Debord’s work is written in aphorisms, or paragraph-like and individualized points about the state of the world. With the initial examination being published in 1967, spectacle has DEFINITELY intensified over the past 49 years. What once started as cave paintings drifted to the radio and TV and now, SnapChat.

“Everything that was directly lived has moved away into a representation.”

“The spectacle is not a collection of images, but a social relation among people, mediated by images.”

“The spectacle grasped in its totality is both the result and the project of the existing mode of production. It is not a supplement to the real world, an additional decoration. It is the heart of the unrealism of the real society. In all its specific forms, as information or propaganda, as advertisement or direct entertainment consumption, the spectacle is the present model of socially dominant life. It is the omnipresent affirmation of the choice already made in production and its corollary consumption. The spectacle’s form and content are identically the total justification of the existing system’s conditions and goals. The spectacle is also the permanent presence of this justification, since it occupies the main part of the time lived outside of modern production.”

Guy Debord

In 2016, Spectacle is everywhere. Even words on the internet qualify as Spectacle. The ubiquity and speed of the media cycle can be and is manipulated, as Twitter mavens and Donald Trump could tell you confidently. Our clothing, food, and homes have all fallen privy to the side affects of Spectacle, mainly being mass overproduction, standardization, and a collective gazing indifference to the means of production. The inability to imagine what a slaughterhouse would look like due to McDonald’s deft marketing, this too is an example.

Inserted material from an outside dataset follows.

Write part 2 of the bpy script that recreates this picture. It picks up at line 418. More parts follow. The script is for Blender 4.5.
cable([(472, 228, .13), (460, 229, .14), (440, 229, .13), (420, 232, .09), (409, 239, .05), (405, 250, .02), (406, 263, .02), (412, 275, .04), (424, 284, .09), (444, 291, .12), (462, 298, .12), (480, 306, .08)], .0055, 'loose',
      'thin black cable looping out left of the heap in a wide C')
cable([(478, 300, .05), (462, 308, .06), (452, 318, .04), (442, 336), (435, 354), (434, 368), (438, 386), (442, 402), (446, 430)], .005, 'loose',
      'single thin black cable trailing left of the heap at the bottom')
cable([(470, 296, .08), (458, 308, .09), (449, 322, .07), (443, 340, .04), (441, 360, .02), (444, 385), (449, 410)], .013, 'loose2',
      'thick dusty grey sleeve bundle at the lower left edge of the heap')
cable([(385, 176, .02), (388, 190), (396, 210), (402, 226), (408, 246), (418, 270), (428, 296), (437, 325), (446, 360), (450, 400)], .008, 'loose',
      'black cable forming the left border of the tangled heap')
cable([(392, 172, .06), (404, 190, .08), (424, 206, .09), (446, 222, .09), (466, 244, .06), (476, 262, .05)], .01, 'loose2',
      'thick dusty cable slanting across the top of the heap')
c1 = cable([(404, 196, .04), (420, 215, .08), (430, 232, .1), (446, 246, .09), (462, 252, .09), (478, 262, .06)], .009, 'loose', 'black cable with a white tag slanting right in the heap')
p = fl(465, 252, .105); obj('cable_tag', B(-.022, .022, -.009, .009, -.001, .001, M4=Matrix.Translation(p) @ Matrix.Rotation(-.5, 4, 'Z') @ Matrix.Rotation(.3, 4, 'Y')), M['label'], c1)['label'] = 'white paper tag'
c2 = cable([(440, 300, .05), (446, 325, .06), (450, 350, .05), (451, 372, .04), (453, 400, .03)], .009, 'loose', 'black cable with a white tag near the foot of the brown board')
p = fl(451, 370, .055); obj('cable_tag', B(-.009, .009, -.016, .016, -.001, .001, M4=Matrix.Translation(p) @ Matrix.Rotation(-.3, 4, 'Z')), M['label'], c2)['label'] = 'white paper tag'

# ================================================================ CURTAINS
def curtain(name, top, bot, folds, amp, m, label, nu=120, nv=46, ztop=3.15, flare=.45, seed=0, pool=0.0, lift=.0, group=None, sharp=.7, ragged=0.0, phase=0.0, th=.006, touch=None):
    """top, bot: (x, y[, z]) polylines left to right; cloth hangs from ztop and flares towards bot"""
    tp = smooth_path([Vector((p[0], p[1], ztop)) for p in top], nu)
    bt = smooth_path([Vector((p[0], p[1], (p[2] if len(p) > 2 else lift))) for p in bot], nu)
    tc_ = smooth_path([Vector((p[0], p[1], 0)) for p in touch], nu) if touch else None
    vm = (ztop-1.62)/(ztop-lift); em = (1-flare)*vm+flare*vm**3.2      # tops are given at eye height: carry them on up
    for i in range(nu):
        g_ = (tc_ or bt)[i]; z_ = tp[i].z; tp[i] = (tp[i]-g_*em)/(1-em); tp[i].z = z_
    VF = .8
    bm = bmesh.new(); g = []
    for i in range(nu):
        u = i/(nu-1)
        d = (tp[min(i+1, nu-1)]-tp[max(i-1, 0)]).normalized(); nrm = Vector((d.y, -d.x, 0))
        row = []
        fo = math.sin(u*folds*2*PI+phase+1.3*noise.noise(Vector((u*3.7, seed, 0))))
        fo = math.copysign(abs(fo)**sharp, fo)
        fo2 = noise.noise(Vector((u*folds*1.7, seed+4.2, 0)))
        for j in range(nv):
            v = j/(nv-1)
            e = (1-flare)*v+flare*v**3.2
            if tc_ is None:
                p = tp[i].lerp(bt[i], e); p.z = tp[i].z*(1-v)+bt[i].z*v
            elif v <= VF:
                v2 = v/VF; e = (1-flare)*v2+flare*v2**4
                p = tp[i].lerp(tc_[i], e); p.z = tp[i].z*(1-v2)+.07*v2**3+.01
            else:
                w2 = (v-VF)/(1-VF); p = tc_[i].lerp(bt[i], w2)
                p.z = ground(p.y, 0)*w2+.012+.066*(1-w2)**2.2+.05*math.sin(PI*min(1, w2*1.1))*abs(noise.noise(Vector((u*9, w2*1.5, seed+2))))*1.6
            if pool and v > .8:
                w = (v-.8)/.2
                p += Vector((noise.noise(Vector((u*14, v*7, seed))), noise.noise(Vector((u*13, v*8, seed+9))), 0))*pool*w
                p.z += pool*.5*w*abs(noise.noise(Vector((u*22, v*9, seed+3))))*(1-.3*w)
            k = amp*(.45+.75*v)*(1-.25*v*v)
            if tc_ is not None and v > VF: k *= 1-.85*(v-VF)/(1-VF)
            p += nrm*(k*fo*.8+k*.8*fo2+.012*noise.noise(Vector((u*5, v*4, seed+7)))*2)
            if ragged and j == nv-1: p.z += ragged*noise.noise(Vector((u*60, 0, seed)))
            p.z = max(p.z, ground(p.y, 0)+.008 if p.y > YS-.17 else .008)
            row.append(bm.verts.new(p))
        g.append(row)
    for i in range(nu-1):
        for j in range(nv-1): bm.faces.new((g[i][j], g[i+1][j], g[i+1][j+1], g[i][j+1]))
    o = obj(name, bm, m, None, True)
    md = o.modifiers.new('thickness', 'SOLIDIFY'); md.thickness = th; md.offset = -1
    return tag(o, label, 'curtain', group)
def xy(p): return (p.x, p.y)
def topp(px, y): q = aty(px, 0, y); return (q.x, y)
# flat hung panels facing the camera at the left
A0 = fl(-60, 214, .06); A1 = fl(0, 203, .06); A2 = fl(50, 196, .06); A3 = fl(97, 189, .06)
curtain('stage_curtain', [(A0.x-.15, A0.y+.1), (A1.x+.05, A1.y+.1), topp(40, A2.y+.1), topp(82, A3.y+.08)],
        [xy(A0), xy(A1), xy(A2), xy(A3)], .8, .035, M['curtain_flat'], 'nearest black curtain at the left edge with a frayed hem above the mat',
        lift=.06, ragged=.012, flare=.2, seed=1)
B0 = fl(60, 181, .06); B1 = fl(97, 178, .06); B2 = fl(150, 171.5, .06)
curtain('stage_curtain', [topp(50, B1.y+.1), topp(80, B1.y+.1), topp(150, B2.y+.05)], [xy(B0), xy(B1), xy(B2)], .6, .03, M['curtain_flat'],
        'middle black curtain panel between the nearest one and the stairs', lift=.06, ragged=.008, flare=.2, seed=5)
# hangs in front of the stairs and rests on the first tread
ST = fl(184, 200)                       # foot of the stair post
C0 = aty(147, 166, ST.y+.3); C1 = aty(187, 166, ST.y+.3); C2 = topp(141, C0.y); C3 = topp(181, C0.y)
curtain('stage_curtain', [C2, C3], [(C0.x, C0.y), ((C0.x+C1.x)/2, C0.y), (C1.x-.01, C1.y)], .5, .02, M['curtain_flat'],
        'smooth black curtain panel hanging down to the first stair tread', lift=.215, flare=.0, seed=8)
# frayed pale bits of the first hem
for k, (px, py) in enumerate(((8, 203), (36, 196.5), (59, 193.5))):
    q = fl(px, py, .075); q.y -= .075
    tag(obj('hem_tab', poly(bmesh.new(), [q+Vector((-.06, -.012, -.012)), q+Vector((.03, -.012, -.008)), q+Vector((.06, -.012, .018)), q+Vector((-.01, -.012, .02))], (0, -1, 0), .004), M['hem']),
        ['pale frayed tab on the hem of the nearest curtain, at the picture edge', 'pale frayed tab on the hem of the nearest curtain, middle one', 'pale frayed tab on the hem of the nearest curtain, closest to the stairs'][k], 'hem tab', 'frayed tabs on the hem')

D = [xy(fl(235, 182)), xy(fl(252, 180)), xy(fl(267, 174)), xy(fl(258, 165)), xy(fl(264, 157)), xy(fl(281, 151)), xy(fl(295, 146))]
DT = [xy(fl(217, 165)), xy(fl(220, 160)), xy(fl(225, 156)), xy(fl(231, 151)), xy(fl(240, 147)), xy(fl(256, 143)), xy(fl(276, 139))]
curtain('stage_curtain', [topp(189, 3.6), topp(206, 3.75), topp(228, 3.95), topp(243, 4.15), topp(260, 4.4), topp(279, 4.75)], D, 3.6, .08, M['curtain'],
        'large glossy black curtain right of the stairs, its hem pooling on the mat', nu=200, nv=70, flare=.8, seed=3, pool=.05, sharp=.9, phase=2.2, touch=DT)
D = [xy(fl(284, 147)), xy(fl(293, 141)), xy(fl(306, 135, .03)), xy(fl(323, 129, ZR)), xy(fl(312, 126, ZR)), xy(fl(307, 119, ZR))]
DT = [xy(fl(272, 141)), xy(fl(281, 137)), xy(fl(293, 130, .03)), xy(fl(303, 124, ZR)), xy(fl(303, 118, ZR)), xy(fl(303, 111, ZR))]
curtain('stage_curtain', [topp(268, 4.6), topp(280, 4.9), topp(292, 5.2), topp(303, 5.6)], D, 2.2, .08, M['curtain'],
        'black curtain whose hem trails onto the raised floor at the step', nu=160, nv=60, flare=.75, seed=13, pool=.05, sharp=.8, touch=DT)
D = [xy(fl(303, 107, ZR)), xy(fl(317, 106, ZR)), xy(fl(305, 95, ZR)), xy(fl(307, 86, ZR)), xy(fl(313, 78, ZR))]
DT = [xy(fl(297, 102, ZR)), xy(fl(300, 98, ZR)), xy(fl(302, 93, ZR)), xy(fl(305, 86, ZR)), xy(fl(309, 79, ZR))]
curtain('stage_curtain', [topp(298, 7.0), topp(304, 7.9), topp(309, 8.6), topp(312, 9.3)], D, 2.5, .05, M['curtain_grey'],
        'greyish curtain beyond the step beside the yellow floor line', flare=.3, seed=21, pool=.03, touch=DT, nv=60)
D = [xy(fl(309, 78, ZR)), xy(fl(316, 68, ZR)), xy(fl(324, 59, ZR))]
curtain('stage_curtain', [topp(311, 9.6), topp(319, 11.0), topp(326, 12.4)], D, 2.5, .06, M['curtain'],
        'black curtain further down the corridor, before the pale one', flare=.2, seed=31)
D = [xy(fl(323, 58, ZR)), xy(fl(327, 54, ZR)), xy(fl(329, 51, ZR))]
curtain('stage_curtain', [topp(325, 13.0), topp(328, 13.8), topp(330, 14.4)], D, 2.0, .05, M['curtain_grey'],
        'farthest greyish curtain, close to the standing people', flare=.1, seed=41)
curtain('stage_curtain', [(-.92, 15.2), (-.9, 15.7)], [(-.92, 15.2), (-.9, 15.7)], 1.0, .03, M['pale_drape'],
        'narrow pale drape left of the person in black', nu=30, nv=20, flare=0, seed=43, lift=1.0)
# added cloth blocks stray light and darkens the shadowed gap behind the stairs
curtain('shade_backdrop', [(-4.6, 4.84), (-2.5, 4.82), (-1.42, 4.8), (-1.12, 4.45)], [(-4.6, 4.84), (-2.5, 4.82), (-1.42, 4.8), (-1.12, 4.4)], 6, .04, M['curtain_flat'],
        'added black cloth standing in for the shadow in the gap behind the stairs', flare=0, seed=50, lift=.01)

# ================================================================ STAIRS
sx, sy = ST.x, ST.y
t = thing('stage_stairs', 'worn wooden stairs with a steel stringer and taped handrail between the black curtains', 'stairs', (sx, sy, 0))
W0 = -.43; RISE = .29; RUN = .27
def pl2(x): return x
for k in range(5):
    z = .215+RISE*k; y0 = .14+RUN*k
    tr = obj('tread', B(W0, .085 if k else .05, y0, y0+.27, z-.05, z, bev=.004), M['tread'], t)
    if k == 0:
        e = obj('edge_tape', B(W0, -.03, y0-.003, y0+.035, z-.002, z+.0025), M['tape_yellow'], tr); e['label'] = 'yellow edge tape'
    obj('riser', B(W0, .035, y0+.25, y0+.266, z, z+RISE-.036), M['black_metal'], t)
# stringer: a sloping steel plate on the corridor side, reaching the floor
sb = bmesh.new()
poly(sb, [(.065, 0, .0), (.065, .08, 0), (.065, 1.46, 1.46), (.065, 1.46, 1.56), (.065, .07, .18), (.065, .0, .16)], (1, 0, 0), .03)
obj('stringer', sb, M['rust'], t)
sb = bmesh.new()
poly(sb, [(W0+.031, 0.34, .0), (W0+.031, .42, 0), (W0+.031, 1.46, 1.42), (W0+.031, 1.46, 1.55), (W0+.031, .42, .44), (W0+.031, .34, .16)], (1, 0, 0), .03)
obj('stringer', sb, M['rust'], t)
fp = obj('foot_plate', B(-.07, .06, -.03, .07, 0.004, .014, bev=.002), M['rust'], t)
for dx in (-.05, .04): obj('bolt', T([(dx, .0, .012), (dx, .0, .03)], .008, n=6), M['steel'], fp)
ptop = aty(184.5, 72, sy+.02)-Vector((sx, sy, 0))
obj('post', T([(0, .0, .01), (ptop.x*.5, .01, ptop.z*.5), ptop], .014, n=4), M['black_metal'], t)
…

Spectacle is that need you feel to check Facebook over, and over, and over again. Each new picture providing a dopamine release.

Spectacle is inherent in our monetary systems as well. We have a picture on our dollar bills, for crying out loud! Additionally, the numbers presented in accounting ledgers are a distraction to the realities of the physical nature of the world.

Spectacle, the spectacular abstraction that can’t be separated.